Let’s talk about the structures and how we can fix them

You can divide the structural barriers women face when it comes to fundraising into three different categories: industrial barriers, organizational barriers, and interpersonal barriers.

The venture capital industry has a long tradition. Since it is historically male-dominated and the networks remain homogeneous, the rules, patterns of action, and practices created in this environment are primarily linked to the male gender. Studies show that the standards of pitching, feedback, and coaching, for example, tend to be associated with socio-psychological modes of action that can be directly linked to the male gender. These patterns within the industry have not only maintained the exclusion of women in the past but continue to prevent the VC industry from diversifying today.

Because investor cognition plays an important role in the investment decision-making process, there are also many interpersonal barriers for female entrepreneurs. The perception of a successful entrepreneur is based on factors that are more often associated with masculine characteristics. For example, research shows that women and men get asked very different types of questions in a pitch setting. The questions asked of men tend to focus on potential gain, while the questions asked of women focus on losses. At the same time, it has been proven that founders who get asked promotional questions raise, on average, seven times more capital. Basically, because entrepreneurship is a male-dominated industry, both men and women currently need to exhibit stereotypical masculine characteristics in order to gain more interest and support from venture capitalists.

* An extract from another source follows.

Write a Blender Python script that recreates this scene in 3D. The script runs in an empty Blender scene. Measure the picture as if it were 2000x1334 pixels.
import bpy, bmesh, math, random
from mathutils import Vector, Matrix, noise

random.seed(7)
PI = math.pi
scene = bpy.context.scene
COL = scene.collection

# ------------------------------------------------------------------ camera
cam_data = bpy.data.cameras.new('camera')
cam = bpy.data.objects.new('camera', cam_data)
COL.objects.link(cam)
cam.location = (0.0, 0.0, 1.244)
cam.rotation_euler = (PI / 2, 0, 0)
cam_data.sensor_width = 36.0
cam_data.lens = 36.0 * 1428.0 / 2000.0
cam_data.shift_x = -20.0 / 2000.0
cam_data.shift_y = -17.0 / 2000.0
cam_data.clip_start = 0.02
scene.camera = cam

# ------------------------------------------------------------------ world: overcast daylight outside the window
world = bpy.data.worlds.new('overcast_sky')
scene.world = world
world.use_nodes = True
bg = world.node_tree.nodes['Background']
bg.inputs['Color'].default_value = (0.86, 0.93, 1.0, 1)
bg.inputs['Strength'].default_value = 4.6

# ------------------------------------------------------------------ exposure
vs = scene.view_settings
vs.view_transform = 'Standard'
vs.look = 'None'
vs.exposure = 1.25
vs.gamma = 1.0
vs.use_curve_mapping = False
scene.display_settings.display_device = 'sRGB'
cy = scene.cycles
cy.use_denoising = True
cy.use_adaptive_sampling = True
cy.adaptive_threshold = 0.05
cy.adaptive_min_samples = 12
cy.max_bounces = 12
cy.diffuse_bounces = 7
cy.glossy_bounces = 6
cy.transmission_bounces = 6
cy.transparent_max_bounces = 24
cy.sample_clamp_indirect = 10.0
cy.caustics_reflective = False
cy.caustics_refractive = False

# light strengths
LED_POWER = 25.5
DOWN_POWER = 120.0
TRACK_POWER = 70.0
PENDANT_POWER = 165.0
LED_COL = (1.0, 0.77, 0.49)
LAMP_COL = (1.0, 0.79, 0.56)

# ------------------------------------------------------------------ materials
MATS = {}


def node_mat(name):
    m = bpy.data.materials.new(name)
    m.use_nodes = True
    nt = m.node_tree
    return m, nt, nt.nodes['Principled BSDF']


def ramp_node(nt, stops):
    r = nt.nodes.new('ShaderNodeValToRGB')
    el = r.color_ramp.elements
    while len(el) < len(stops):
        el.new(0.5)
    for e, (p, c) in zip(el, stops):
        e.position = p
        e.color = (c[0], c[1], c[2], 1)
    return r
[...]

If we are taught from a young age what women can and cannot do, how can we expect female investors – or female entrepreneurs – to see themselves as successful within venture capital? It is important to note that men do encounter these same obstacles within female-dominated industries – there are plenty of stereotypes to go around. In any case, to resolve these interpersonal barriers, which are a product of the underlying norms of our society, we need to talk about them more openly, starting with education at a young age. We need to educate individuals about the differences between the genders, and the unconscious biases and prejudices they face, to help people become aware of these patterns and reflect on how they affect their approach to investing.

However, this will not be enough by itself to solve the fundamental problem. The VC industry must find ways to address the roots of gender inequality with interventions aimed both industry-wide and at an organizational level. As an industry, we need to expand VC networks to be open to both women and men. We need to highlight existing female role models, as well as easy access to VC firms for female talent. At the organizational level, we need to restructure and formalize HR procedures, and to assign accountability for enhanced D&I, both within VC firms and in their portfolio companies.

A combination of these actions would be among the first steps toward a more diverse venture capital industry.

As a young woman embarking on a career in VC, what change would you like to see happen in the industry in the next few years?

I hope to see a much more open and honest discussion on many levels, not only among women, who represent a clear minority in the industry. As I stated earlier, I think the discussion should not focus on women as the problem but rather on understanding the underlying problems that lie within the cornerstones of the industry.

Establishing more diverse teams is an evidence-based way to boost returns, so I would love to see that become the standard. It’s not just that women do not have the same opportunities as men, but that, for the venture capital industry, this leads to an entire resource class being unused. By transparently defeating structural barriers and making the venture capital industry more accessible to women, both individual entrepreneurs and the industry as a whole will benefit.